> Your task
Return the whole listing, keeping every character the same.
====== Information supplied
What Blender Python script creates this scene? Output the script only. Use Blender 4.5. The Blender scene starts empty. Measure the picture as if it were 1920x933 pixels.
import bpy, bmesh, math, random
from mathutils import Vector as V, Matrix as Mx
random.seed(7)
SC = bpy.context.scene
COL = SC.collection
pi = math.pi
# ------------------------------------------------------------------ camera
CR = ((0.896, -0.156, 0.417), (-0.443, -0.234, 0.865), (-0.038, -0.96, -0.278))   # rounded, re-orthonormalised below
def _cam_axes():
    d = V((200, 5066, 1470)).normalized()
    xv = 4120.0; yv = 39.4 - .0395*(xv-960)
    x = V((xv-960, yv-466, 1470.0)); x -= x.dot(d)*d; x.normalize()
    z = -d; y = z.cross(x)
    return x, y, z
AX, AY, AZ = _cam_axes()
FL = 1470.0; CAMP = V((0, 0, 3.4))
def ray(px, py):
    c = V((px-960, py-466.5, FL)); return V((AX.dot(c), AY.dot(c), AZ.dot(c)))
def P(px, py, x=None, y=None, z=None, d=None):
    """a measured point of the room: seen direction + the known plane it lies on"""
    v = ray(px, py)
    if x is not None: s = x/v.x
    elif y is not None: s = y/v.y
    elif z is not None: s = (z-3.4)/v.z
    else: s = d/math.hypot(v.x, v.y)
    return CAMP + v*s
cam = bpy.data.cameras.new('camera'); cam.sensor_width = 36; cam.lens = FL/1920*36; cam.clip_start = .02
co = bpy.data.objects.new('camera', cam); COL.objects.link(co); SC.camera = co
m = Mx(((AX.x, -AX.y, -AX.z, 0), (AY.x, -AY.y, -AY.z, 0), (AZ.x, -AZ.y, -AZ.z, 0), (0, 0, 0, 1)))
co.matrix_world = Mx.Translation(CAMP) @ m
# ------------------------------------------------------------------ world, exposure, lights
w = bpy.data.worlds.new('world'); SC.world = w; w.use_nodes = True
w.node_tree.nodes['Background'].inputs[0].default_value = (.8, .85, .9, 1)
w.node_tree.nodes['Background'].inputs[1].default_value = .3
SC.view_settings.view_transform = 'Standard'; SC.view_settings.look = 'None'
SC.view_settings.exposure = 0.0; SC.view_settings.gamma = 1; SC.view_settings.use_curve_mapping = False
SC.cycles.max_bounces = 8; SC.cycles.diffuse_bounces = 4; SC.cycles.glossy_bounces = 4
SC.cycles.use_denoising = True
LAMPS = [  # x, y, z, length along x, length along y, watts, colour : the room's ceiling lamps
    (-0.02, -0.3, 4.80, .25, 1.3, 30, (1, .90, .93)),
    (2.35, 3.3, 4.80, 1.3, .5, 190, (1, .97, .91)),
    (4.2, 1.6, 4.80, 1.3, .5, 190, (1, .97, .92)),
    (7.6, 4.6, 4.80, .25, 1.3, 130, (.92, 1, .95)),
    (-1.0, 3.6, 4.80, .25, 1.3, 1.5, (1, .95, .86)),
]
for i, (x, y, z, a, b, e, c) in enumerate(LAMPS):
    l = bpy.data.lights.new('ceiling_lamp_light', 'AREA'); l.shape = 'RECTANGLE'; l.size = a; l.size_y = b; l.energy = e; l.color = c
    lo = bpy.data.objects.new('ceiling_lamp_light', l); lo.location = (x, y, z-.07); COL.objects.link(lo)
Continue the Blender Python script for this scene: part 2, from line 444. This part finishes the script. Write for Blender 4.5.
============
> Response
What Blender Python script creates this scene? Output the script only. Use Blender 4.5. The Blender scene starts empty. Measure the picture as if it were 1920x933 pixels.
import bpy, bmesh, math, random
from mathutils import Vector as V, Matrix as Mx
random.seed(7)
SC = bpy.context.scene
COL = SC.collection
pi = math.pi
# ------------------------------------------------------------------ camera
CR = ((0.896, -0.156, 0.417), (-0.443, -0.234, 0.865), (-0.038, -0.96, -0.278))   # rounded, re-orthonormalised below
def _cam_axes():
    d = V((200, 5066, 1470)).normalized()
    xv = 4120.0; yv = 39.4 - .0395*(xv-960)
    x = V((xv-960, yv-466, 1470.0)); x -= x.dot(d)*d; x.normalize()
    z = -d; y = z.cross(x)
    return x, y, z
AX, AY, AZ = _cam_axes()
FL = 1470.0; CAMP = V((0, 0, 3.4))
def ray(px, py):
    c = V((px-960, py-466.5, FL)); return V((AX.dot(c), AY.dot(c), AZ.dot(c)))
def P(px, py, x=None, y=None, z=None, d=None):
    """a measured point of the room: seen direction + the known plane it lies on"""
    v = ray(px, py)
    if x is not None: s = x/v.x
    elif y is not None: s = y/v.y
    elif z is not None: s = (z-3.4)/v.z
    else: s = d/math.hypot(v.x, v.y)
    return CAMP + v*s
cam = bpy.data.cameras.new('camera'); cam.sensor_width = 36; cam.lens = FL/1920*36; cam.clip_start = .02
co = bpy.data.objects.new('camera', cam); COL.objects.link(co); SC.camera = co
m = Mx(((AX.x, -AX.y, -AX.z, 0), (AY.x, -AY.y, -AY.z, 0), (AZ.x, -AZ.y, -AZ.z, 0), (0, 0, 0, 1)))
co.matrix_world = Mx.Translation(CAMP) @ m
# ------------------------------------------------------------------ world, exposure, lights
w = bpy.data.worlds.new('world'); SC.world = w; w.use_nodes = True
w.node_tree.nodes['Background'].inputs[0].default_value = (.8, .85, .9, 1)
w.node_tree.nodes['Background'].inputs[1].default_value = .3
SC.view_settings.view_transform = 'Standard'; SC.view_settings.look = 'None'
SC.view_settings.exposure = 0.0; SC.view_settings.gamma = 1; SC.view_settings.use_curve_mapping = False
SC.cycles.max_bounces = 8; SC.cycles.diffuse_bounces = 4; SC.cycles.glossy_bounces = 4
SC.cycles.use_denoising = True
LAMPS = [  # x, y, z, length along x, length along y, watts, colour : the room's ceiling lamps
    (-0.02, -0.3, 4.80, .25, 1.3, 30, (1, .90, .93)),
    (2.35, 3.3, 4.80, 1.3, .5, 190, (1, .97, .91)),
    (4.2, 1.6, 4.80, 1.3, .5, 190, (1, .97, .92)),
    (7.6, 4.6, 4.80, .25, 1.3, 130, (.92, 1, .95)),
    (-1.0, 3.6, 4.80, .25, 1.3, 1.5, (1, .95, .86)),
]
for i, (x, y, z, a, b, e, c) in enumerate(LAMPS):
    l = bpy.data.lights.new('ceiling_lamp_light', 'AREA'); l.shape = 'RECTANGLE'; l.size = a; l.size_y = b; l.energy = e; l.color = c
    lo = bpy.data.objects.new('ceiling_lamp_light', l); lo.location = (x, y, z-.07); COL.objects.link(lo)
Continue the Blender Python script for this scene: part 2, from line 444. This part finishes the script. Write for Blender 4.5.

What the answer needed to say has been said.